'Going Green' Benefits Cobb and the Environment

BRAZIL - Elisangela Perina explains how 'going green' in Brazil has benefitted both Cobb and the environment.
calendar icon 5 February 2009
clock icon 4 minute read

The Cobb units in Brazil 'bet big' in their efforts to save natural resources and create opportunities for benefiting the community.

Although Brazil is renowned for its abundant natural resources, using those resources responsibly is a challenge for Cobb Brazil and all companies concerned with environmental issues.

Pond in Palestina re-forested lot

One example is electricity and water, where large amounts are used by Cobb. "Water, and electricity to heat it, are closely linked here at Cobb, because in many departments employees are required to take a shower to prevent contamination," says Idir Savoldi, Cobb production manager in Sao Paulo and Mato Grosso do Sul.

One person can take up to three showers a day, and 1500 showers are taken daily in the company's premises in Brazil.

About 95% of those showers use solar power heated water. "This means we are saving 45,000 kilowatts per hour per month," states Mr Savoldi. This is the case with Farm 2, where 63 employees have access to water heated by solar power everyday.

Arlindo Sonsin: man with a vision (above); solar panels at Farm 2 (below)

To show how much energy is being saved in accordance wi th Brazil's National Electricity Conservation Program (Procel), the electric bill in a house using solar power is 20 to 25 per cent less. "This means saving a considerable sum of money each month," he adds.

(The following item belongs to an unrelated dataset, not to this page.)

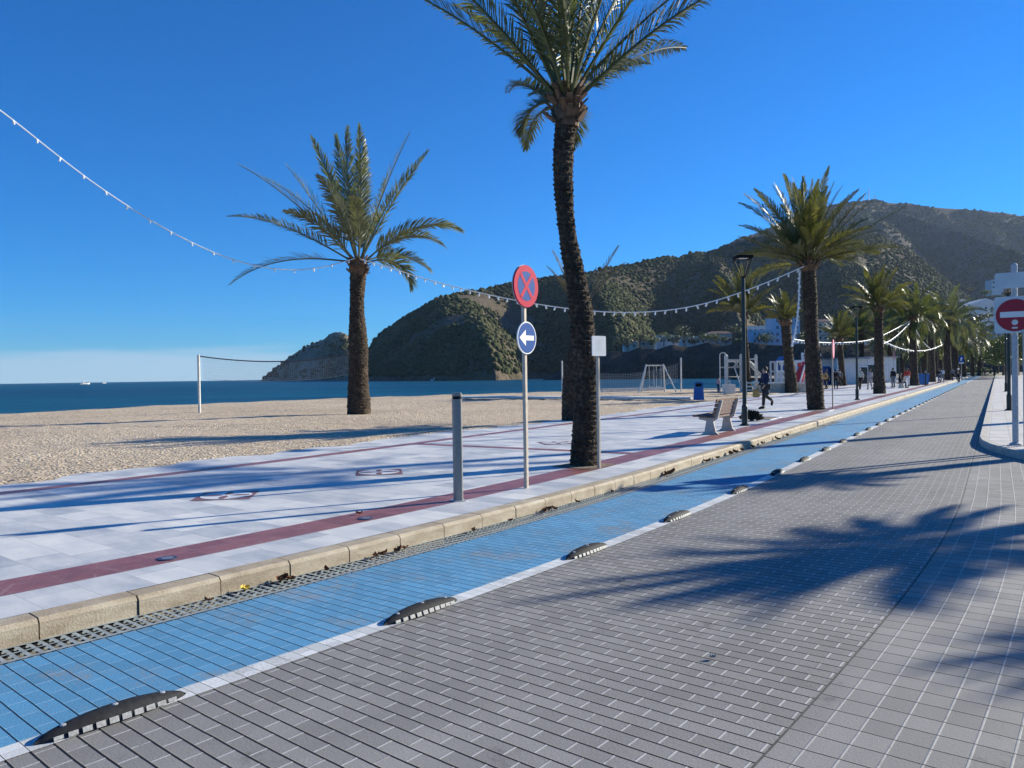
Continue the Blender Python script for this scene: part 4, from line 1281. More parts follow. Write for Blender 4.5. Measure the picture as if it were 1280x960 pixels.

Another environmental issue addressed by Cobb in Brazil is recycling. Implemented a year ago in Farm 2, in the city of Palestina, the project is already showing good results. "We have built a waste-sorting room, bought standardized garbage bins and trained the employees, raising everybody's awareness on the issue," says Luana Ragonezi, Cobb human resources manager. "Today, everyone is routinely taking part in the waste sorting process."

It is the dry waste that is sorted. "Plastic cups after being washed, paper and other items are sorted by the employees using selective waste collection," she adds. "In addition to helping protect the environment, this benefits thousands of families whose living depends on the collection and sale of recyclable waste."

Another innovation is now a frequent topic of conversation among the employees – reforestation. At Cobb the idea is that employees themselves create new green areas. "Everyone participates, planting and taking care of trees." says Adriano Matuella, Farm 2 manager. "People understand the importance of this. Green areas bring shade and the certainty that we need to take care of our environment."

Supporting external causes is also a concern at Cobb. That is how an abandoned 11,497-square metre plot of land, owned by the city government of Palestina, in the State of Sao Paulo, was brought to life with water and vegetation. The initiative was started by Arlindo Sonsin, a 59-year old retired public employee.

"In October of 2002 I saw an area that looked like an immense abandoned pasture. I felt like transforming that place," he recalls.

Identified trees at Palestina plot (above); Palestina re-forestation plot (below)

He went to the City Hall to ask for help, but the response was discouraging, so he decided to try Cobb who supported the cause by donating seeds, seedlings, young plants and fertilizers, and providing a system for collecting water to irrigate the soil. Now there are around 3000 trees planted, there are flowers and fruit to suit every taste, as well as a small lake and a one kilometer-long trail so students and visitors can see the wonderful results that such an effort can bring into our lives.

"To take active part in improving the quality of life of the community is always a concern for us," says Jairo Arenazio, Cobb general manager.

"How could we not help that man who was willing to do something to help save the environment just for the love of the cause?"